Opinie posłów opozycji zebrał TVN 24. Nowa wiceprezes Prawa i Sprawiedliwości Beata Szydło krytykuje propozycje rządu jako niekonkretne. Jej zdaniem podwyżki na przykład materiałów budowlanych przełożą się na wzrosty cen wielu towarów pozornie z budownictwem niezwiązanych, jak żywność. A tego według pani poseł rząd Donalda Tuska nie wziął pod uwagę w wyliczeniach.

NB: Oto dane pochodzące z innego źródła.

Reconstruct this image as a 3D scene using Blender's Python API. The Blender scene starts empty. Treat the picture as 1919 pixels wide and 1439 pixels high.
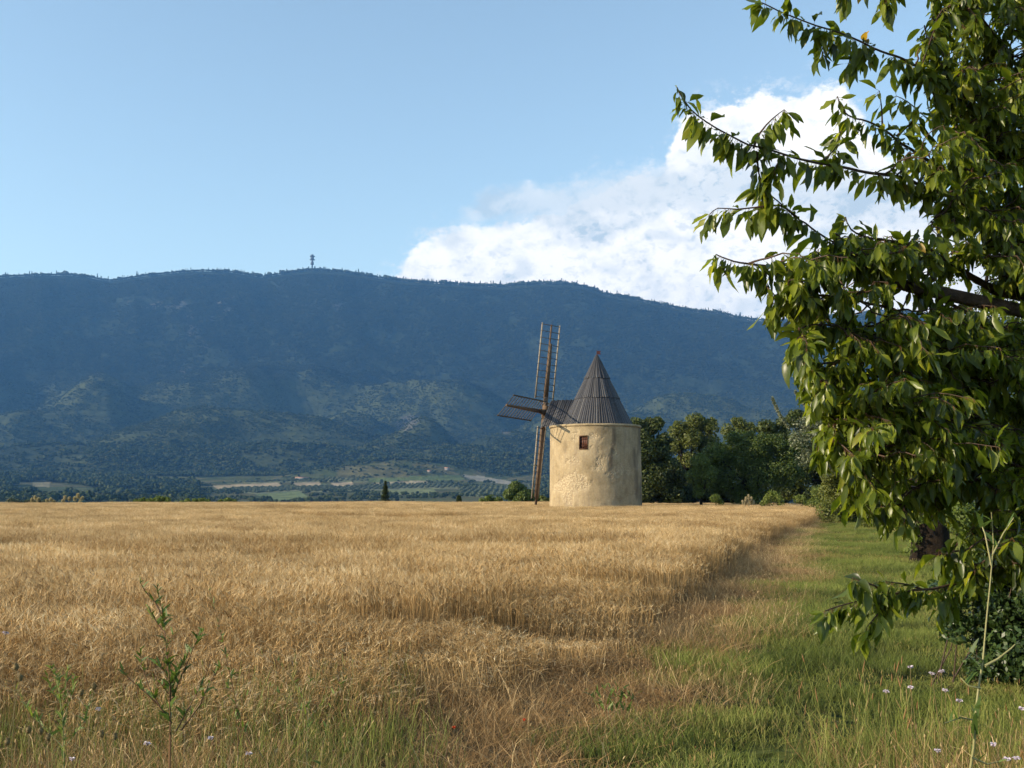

Marek Wikiński z SLD podkreślał, że Polacy mogą czuć się szczególnie zawiedzeni. Miliony wyborców Platformy postarały się o zaświadczenie pozwalające głosować na wakacjach. Tymczasem Polacy wracają z wakacji i zastają podwyżki cen, wyższe podatki. A miały być zniżki dla studentów na kolej, refundowane zabiegi in vitro, wyższe płace... O tym wszystkim możemy pomarzyć - mówi zirytowany Wikiński.
Zdaniem posła lewicy prawda jest taka, że podwyżki jak zwykle odbiją się przede wszystkim na najsłabiej zarabiających, emerytach i rencistach. - Podwyżka oznacza wzrost cen w sklepach i wyższe kwoty na fakturach za prąd, gaz czy inne media. Stracą na tym przeciętne rodziny - podsumował Wikiński.